GIVEN INSTRUCTION
Extract the entries in their exact form.

3D scene scripts
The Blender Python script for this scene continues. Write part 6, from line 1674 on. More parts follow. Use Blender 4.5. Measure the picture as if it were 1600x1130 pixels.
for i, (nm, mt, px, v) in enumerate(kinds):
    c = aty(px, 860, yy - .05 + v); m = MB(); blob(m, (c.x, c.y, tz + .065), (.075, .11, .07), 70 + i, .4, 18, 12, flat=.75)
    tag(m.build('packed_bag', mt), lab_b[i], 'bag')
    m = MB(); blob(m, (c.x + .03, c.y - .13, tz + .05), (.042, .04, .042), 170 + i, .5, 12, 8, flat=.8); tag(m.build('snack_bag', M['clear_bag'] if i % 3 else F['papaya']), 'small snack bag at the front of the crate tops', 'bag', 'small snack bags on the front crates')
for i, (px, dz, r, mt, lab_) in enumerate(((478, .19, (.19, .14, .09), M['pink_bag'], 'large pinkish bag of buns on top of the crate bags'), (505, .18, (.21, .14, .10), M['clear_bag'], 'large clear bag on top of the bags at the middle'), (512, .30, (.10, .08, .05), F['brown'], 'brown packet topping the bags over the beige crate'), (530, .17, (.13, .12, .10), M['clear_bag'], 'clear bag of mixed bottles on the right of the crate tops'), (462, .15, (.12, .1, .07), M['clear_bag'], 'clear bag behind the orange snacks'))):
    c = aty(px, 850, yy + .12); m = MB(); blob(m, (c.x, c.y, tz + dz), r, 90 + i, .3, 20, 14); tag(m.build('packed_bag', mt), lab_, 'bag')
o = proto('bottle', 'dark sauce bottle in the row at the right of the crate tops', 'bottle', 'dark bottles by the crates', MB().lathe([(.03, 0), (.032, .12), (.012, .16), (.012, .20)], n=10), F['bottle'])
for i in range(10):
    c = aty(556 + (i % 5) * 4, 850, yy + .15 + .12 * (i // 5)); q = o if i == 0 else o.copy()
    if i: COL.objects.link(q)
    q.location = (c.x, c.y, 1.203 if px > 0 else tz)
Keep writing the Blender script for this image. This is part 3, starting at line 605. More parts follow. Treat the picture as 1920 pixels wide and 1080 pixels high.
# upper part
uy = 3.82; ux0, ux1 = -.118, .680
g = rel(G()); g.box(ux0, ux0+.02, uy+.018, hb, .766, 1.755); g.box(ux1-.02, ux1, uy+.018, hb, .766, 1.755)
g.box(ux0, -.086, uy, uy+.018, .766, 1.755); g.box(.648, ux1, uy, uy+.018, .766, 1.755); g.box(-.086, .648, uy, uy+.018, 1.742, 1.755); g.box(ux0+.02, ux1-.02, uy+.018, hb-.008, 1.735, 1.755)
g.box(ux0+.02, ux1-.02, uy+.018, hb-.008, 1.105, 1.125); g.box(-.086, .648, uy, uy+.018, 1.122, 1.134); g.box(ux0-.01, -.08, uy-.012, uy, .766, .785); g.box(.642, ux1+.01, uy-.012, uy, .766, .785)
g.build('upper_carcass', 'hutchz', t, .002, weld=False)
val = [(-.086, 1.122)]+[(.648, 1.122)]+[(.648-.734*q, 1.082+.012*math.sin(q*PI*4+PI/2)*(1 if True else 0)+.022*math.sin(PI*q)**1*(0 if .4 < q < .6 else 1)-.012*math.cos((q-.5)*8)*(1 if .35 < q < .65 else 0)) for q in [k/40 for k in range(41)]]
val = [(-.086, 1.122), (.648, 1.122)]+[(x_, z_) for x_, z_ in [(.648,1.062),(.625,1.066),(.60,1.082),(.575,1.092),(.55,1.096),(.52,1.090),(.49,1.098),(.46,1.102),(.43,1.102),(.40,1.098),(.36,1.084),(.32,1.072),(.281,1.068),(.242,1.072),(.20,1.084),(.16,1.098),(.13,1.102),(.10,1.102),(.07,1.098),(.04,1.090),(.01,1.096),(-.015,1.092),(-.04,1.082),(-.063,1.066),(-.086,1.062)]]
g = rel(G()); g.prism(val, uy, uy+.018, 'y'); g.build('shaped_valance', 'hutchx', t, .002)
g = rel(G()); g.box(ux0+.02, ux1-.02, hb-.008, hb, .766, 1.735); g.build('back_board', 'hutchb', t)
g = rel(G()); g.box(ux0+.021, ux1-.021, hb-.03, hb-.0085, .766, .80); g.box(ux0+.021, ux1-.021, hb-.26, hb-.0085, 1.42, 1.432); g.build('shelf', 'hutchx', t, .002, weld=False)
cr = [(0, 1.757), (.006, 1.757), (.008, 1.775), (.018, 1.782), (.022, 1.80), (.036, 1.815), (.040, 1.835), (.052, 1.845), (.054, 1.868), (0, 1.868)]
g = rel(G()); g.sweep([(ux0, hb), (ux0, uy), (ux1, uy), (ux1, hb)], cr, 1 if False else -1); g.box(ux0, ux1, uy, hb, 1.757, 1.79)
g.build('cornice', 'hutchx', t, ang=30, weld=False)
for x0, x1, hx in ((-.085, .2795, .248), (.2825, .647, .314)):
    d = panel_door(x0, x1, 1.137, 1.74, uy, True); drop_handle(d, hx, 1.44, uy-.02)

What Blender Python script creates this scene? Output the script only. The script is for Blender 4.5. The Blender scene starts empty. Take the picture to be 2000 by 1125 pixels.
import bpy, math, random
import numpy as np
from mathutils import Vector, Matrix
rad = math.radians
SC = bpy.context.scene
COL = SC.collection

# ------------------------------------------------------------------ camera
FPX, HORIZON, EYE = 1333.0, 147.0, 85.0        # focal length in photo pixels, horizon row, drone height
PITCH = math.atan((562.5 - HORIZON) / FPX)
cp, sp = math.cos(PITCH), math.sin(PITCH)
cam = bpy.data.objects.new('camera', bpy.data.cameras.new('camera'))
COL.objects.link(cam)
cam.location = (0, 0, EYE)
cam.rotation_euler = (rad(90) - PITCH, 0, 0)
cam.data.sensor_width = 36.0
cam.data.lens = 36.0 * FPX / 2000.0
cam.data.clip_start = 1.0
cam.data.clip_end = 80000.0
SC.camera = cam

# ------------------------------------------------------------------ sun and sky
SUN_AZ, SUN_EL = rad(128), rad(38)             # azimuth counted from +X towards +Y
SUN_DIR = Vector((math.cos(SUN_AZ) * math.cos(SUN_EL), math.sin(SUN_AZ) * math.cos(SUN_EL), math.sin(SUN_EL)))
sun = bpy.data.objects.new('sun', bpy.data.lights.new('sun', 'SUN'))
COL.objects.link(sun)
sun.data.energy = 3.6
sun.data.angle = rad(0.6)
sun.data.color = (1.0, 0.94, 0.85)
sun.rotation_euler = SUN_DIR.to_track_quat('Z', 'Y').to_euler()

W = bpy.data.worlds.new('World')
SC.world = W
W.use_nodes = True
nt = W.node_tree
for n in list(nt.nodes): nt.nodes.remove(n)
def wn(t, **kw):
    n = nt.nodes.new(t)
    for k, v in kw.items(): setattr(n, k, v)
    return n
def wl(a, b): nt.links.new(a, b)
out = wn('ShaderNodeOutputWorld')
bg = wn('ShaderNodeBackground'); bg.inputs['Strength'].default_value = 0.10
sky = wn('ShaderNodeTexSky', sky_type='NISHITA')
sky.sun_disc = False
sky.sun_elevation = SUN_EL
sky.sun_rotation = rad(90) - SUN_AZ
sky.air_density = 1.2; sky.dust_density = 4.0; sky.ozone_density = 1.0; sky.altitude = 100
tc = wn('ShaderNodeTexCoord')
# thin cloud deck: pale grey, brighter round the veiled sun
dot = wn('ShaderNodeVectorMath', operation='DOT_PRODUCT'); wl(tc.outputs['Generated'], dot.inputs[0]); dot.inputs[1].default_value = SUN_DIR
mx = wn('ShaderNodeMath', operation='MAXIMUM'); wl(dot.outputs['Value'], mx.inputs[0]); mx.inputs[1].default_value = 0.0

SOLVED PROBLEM
The Blender Python script for this scene continues. Write part 6, from line 1674 on. More parts follow. Use Blender 4.5. Measure the picture as if it were 1600x1130 pixels.
for i, (nm, mt, px, v) in enumerate(kinds):
    c = aty(px, 860, yy - .05 + v); m = MB(); blob(m, (c.x, c.y, tz + .065), (.075, .11, .07), 70 + i, .4, 18, 12, flat=.75)
    tag(m.build('packed_bag', mt), lab_b[i], 'bag')
    m = MB(); blob(m, (c.x + .03, c.y - .13, tz + .05), (.042, .04, .042), 170 + i, .5, 12, 8, flat=.8); tag(m.build('snack_bag', M['clear_bag'] if i % 3 else F['papaya']), 'small snack bag at the front of the crate tops', 'bag', 'small snack bags on the front crates')
for i, (px, dz, r, mt, lab_) in enumerate(((478, .19, (.19, .14, .09), M['pink_bag'], 'large pinkish bag of buns on top of the crate bags'), (505, .18, (.21, .14, .10), M['clear_bag'], 'large clear bag on top of the bags at the middle'), (512, .30, (.10, .08, .05), F['brown'], 'brown packet topping the bags over the beige crate'), (530, .17, (.13, .12, .10), M['clear_bag'], 'clear bag of mixed bottles on the right of the crate tops'), (462, .15, (.12, .1, .07), M['clear_bag'], 'clear bag behind the orange snacks'))):
    c = aty(px, 850, yy + .12); m = MB(); blob(m, (c.x, c.y, tz + dz), r, 90 + i, .3, 20, 14); tag(m.build('packed_bag', mt), lab_, 'bag')
o = proto('bottle', 'dark sauce bottle in the row at the right of the crate tops', 'bottle', 'dark bottles by the crates', MB().lathe([(.03, 0), (.032, .12), (.012, .16), (.012, .20)], n=10), F['bottle'])
for i in range(10):
    c = aty(556 + (i % 5) * 4, 850, yy + .15 + .12 * (i // 5)); q = o if i == 0 else o.copy()
    if i: COL.objects.link(q)
    q.location = (c.x, c.y, 1.203 if px > 0 else tz)
Keep writing the Blender script for this image. This is part 3, starting at line 605. More parts follow. Treat the picture as 1920 pixels wide and 1080 pixels high.
# upper part
uy = 3.82; ux0, ux1 = -.118, .680
g = rel(G()); g.box(ux0, ux0+.02, uy+.018, hb, .766, 1.755); g.box(ux1-.02, ux1, uy+.018, hb, .766, 1.755)
g.box(ux0, -.086, uy, uy+.018, .766, 1.755); g.box(.648, ux1, uy, uy+.018, .766, 1.755); g.box(-.086, .648, uy, uy+.018, 1.742, 1.755); g.box(ux0+.02, ux1-.02, uy+.018, hb-.008, 1.735, 1.755)
g.box(ux0+.02, ux1-.02, uy+.018, hb-.008, 1.105, 1.125); g.box(-.086, .648, uy, uy+.018, 1.122, 1.134); g.box(ux0-.01, -.08, uy-.012, uy, .766, .785); g.box(.642, ux1+.01, uy-.012, uy, .766, .785)
g.build('upper_carcass', 'hutchz', t, .002, weld=False)
val = [(-.086, 1.122)]+[(.648, 1.122)]+[(.648-.734*q, 1.082+.012*math.sin(q*PI*4+PI/2)*(1 if True else 0)+.022*math.sin(PI*q)**1*(0 if .4 < q < .6 else 1)-.012*math.cos((q-.5)*8)*(1 if .35 < q < .65 else 0)) for q in [k/40 for k in range(41)]]
val = [(-.086, 1.122), (.648, 1.122)]+[(x_, z_) for x_, z_ in [(.648,1.062),(.625,1.066),(.60,1.082),(.575,1.092),(.55,1.096),(.52,1.090),(.49,1.098),(.46,1.102),(.43,1.102),(.40,1.098),(.36,1.084),(.32,1.072),(.281,1.068),(.242,1.072),(.20,1.084),(.16,1.098),(.13,1.102),(.10,1.102),(.07,1.098),(.04,1.090),(.01,1.096),(-.015,1.092),(-.04,1.082),(-.063,1.066),(-.086,1.062)]]
g = rel(G()); g.prism(val, uy, uy+.018, 'y'); g.build('shaped_valance', 'hutchx', t, .002)
g = rel(G()); g.box(ux0+.02, ux1-.02, hb-.008, hb, .766, 1.735); g.build('back_board', 'hutchb', t)
g = rel(G()); g.box(ux0+.021, ux1-.021, hb-.03, hb-.0085, .766, .80); g.box(ux0+.021, ux1-.021, hb-.26, hb-.0085, 1.42, 1.432); g.build('shelf', 'hutchx', t, .002, weld=False)
cr = [(0, 1.757), (.006, 1.757), (.008, 1.775), (.018, 1.782), (.022, 1.80), (.036, 1.815), (.040, 1.835), (.052, 1.845), (.054, 1.868), (0, 1.868)]
g = rel(G()); g.sweep([(ux0, hb), (ux0, uy), (ux1, uy), (ux1, hb)], cr, 1 if False else -1); g.box(ux0, ux1, uy, hb, 1.757, 1.79)
g.build('cornice', 'hutchx', t, ang=30, weld=False)
for x0, x1, hx in ((-.085, .2795, .248), (.2825, .647, .314)):
    d = panel_door(x0, x1, 1.137, 1.74, uy, True); drop_handle(d, hx, 1.44, uy-.02)

What Blender Python script creates this scene? Output the script only. The script is for Blender 4.5. The Blender scene starts empty. Take the picture to be 2000 by 1125 pixels.
import bpy, math, random
import numpy as np
from mathutils import Vector, Matrix
rad = math.radians
SC = bpy.context.scene
COL = SC.collection

# ------------------------------------------------------------------ camera
FPX, HORIZON, EYE = 1333.0, 147.0, 85.0        # focal length in photo pixels, horizon row, drone height
PITCH = math.atan((562.5 - HORIZON) / FPX)
cp, sp = math.cos(PITCH), math.sin(PITCH)
cam = bpy.data.objects.new('camera', bpy.data.cameras.new('camera'))
COL.objects.link(cam)
cam.location = (0, 0, EYE)
cam.rotation_euler = (rad(90) - PITCH, 0, 0)
cam.data.sensor_width = 36.0
cam.data.lens = 36.0 * FPX / 2000.0
cam.data.clip_start = 1.0
cam.data.clip_end = 80000.0
SC.camera = cam

# ------------------------------------------------------------------ sun and sky
SUN_AZ, SUN_EL = rad(128), rad(38)             # azimuth counted from +X towards +Y
SUN_DIR = Vector((math.cos(SUN_AZ) * math.cos(SUN_EL), math.sin(SUN_AZ) * math.cos(SUN_EL), math.sin(SUN_EL)))
sun = bpy.data.objects.new('sun', bpy.data.lights.new('sun', 'SUN'))
COL.objects.link(sun)
sun.data.energy = 3.6
sun.data.angle = rad(0.6)
sun.data.color = (1.0, 0.94, 0.85)
sun.rotation_euler = SUN_DIR.to_track_quat('Z', 'Y').to_euler()

W = bpy.data.worlds.new('World')
SC.world = W
W.use_nodes = True
nt = W.node_tree
for n in list(nt.nodes): nt.nodes.remove(n)
def wn(t, **kw):
    n = nt.nodes.new(t)
    for k, v in kw.items(): setattr(n, k, v)
    return n
def wl(a, b): nt.links.new(a, b)
out = wn('ShaderNodeOutputWorld')
bg = wn('ShaderNodeBackground'); bg.inputs['Strength'].default_value = 0.10
sky = wn('ShaderNodeTexSky', sky_type='NISHITA')
sky.sun_disc = False
sky.sun_elevation = SUN_EL
sky.sun_rotation = rad(90) - SUN_AZ
sky.air_density = 1.2; sky.dust_density = 4.0; sky.ozone_density = 1.0; sky.altitude = 100
tc = wn('ShaderNodeTexCoord')
# thin cloud deck: pale grey, brighter round the veiled sun
dot = wn('ShaderNodeVectorMath', operation='DOT_PRODUCT'); wl(tc.outputs['Generated'], dot.inputs[0]); dot.inputs[1].default_value = SUN_DIR
mx = wn('ShaderNodeMath', operation='MAXIMUM'); wl(dot.outputs['Value'], mx.inputs[0]); mx.inputs[1].default_value = 0.0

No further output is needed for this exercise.